Vol. XV / Issue 13

The McKinnie Dispatch

Filed from the build context

Performance Managed workspaces 2026

Make the list before you fix anything

Before I tried to fix workspace startup, I measured the builds.

One .dockerignore pass cut a local Docker build context from about 8.9GB to about 2.4GB. That was enough to remind me not to guess where workspace startup time goes.

The request keeps coming up: make workspaces start faster. It's a fair ask. The wait between "create" and "ready" is time someone could spend working.

I don't know where all of that startup time goes yet because I haven't measured the full path. I do know what happened the last time I started with the measurement. The biggest source of wasted work was not where I expected it. That is why this pass starts with a stopwatch instead of a hunch.

The build context is a tax on every image.

In early June the ask was Docker build speed. When you run a Docker build, the first thing Docker does is collect the "build context." It walks the folder you point the build at and ships everything in that folder to the build engine. This happens before a single instruction in your Dockerfile runs. If the folder holds 9GB, every build starts by hauling 9GB, whether the image needs those files or not.

The local context held about 8.9GB. As more development work moved into automated agent workflows, the repository accumulated output faster than the assumptions around the root build context were revisited. The build kept carrying all of it.

The fix was one pass on the root .dockerignore, the file that tells Docker what to leave out. That cut the context from about 8.9GB to about 2.4GB without changing the image. The build was doing several gigabytes of local work that added nothing to the result.

You can find this without running a build.

I didn't run a single real build to find any of this. The audit was metadata only: directory size summaries, reading the Dockerfiles and build scripts, diffing the .dockerignore, and later some dry-run probes that mount a build context and measure what would actually transfer. No image pushes, no changes to any running environment.
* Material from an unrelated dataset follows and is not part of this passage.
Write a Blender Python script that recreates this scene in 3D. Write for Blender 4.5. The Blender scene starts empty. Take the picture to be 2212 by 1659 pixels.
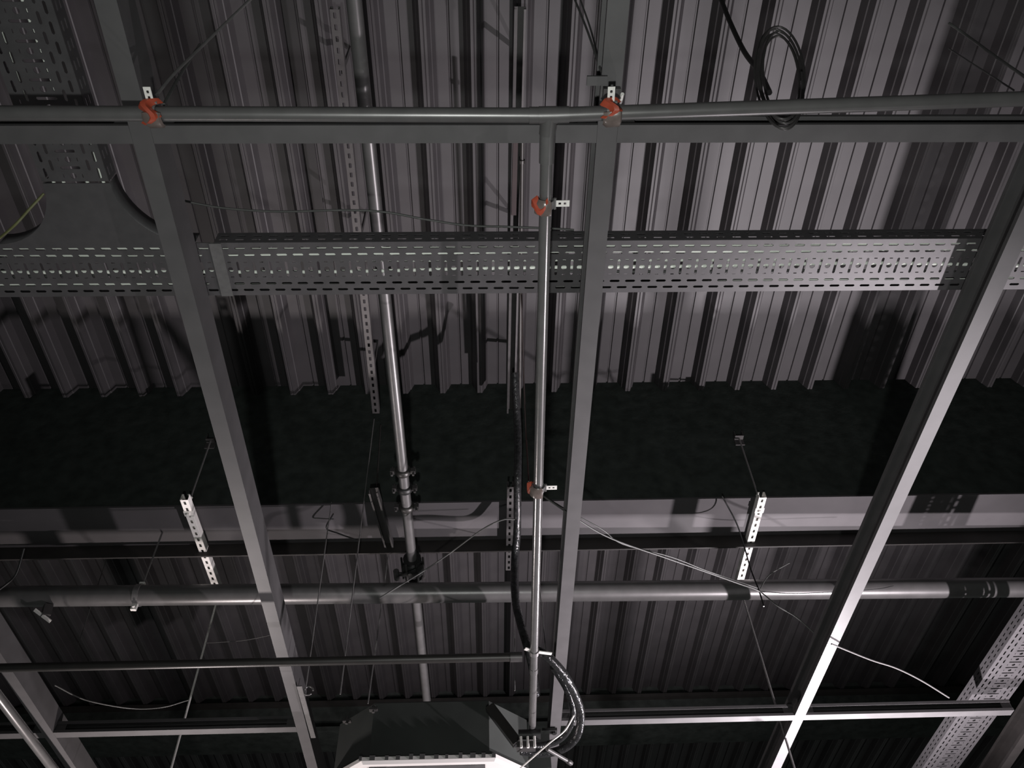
import bpy, bmesh, math, random
from mathutils import Vector, Matrix
random.seed(4)
SC = bpy.context.scene
COL = SC.collection

# ------------------------------------------------------------------ camera
F = 1810.0                      # focal length in pixels of the 2212x1659 frame
CX, CY = 1106.0, 829.5
CZ = 1.6                        # eye height above the floor
_Y = Vector((-32, -2183.5, -1810)).normalized()
_X = Vector((1, 0.012, -0.030)); _X = (_X - _Y*_X.dot(_Y)).normalized()
_Z = _X.cross(_Y).normalized()
ROT = Matrix((_X, _Y, _Z))      # camera-to-world rotation (rows = world axes in camera space)
cam = bpy.data.cameras.new('camera'); co = bpy.data.objects.new('camera', cam); COL.objects.link(co)
cam.sensor_fit = 'HORIZONTAL'; cam.sensor_width = 36; cam.lens = F/2212*36
cam.clip_start = 0.02; cam.clip_end = 100
M4 = ROT.to_4x4(); M4.translation = (0, 0, CZ); co.matrix_world = M4
SC.camera = co

def ray(u, v): return ROT @ Vector((u-CX, CY-v, -F))
def P(u, v, z):                 # point of a sight line at height z above the eye
    d = ray(u, v); k = z/d.z; return Vector((d.x*k, d.y*k, z+CZ))
def Q(u, v, y):                 # point of a sight line at distance y forward
    d = ray(u, v); k = y/d.y; return Vector((d.x*k, y, d.z*k+CZ))

# ------------------------------------------------------------------ world, lights, exposure
w = bpy.data.worlds.new('dark_hall'); SC.world = w; w.use_nodes = True
w.node_tree.nodes['Background'].inputs[0].default_value = (0.93, 1.0, 0.96, 1)
w.node_tree.nodes['Background'].inputs[1].default_value = 0.065
SC.view_settings.view_transform = 'Standard'; SC.view_settings.look = 'None'
SC.view_settings.exposure = -0.1; SC.view_settings.gamma = 1.0; SC.view_settings.use_curve_mapping = False

def spot(name, loc, target, power, color, radius, angle, blend):
    l = bpy.data.lights.new(name, 'SPOT'); l.energy = power; l.color = color
    l.shadow_soft_size = radius; l.spot_size = math.radians(angle); l.spot_blend = blend
    o = bpy.data.objects.new(name, l); COL.objects.link(o)
    o.location = (loc[0], loc[1], loc[2]+CZ)
    d = Vector(target)-Vector(loc); o.rotation_euler = d.to_track_quat('-Z', 'Y').to_euler()
    return o
spot('offscreen_light', (3.0, 3.44, -.75), (.60, 3.45, 4.2), 1250, (1.0, .92, .965), .035, 80, 1.0)
spot('offscreen_light', (1.78, 4.45, 1.28), (1.6, 4.2, 2.2), 350, (1.0, .93, .97), .03, 150, .8)
spot('offscreen_light', (-1.75, 4.55, .85), (-1.45, 4.3, 2.2), 150, (1.0, .90, .88), .04, 150, 1.0)
spot('offscreen_light', (-.1, .1, -.6), (.2, 1.35, 2.2), 190, (.96, 1.0, .96), .04, 94, 1.0)  # unseen greenish fill light beside the eye, lifting trays and near channels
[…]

The dry-run probes also made the pattern clear. The broad root context still moved much more data than builds rooted in smaller directories. Same repository, different starting point. The difference was what each build could see before the first build step ran.

A build rooted at a small directory pays a small tax. A build rooted at the repo root pays for everything.

The cache was doing exactly what we told it.

The second finding was about layer caching. Docker caches each build step. When a step's inputs change, that step rebuilds, and so does every step after it, cached or not. Order matters a lot.

Some workspace image builds copied frequently changed runtime files before slower install steps. A small local edit could invalidate the expensive part of the cache and repeat work that had not changed.

The fix is ordering. Put the slow, stable steps first and the fast-changing files last, and the cache does its job.

The image split is follow-up work.

The audit also found room to separate common tooling from profile-specific tooling. That could make cold pulls smaller without taking useful tools away from the people who need them. It is follow-up work. It is not done yet.

So where does startup time actually go?

I have suspects. A cold image pull is an obvious one. So is the time spent preparing storage and running the workspace's first-boot tasks.

But suspects are what the build audit warned me about. Before that pass, the root context was not at the top of my list. If I had optimized on instinct, I could have tuned install steps while every build kept moving files it never used.

The next step is specific: measure one representative workspace launch from start to ready. Separate the image pull, storage preparation, first boot, and ready signal. Then fix the biggest number first. The build audit is done. The startup work is not.

The first bottleneck I found was not at the top of my list. That's enough reason to make the list before I fix anything.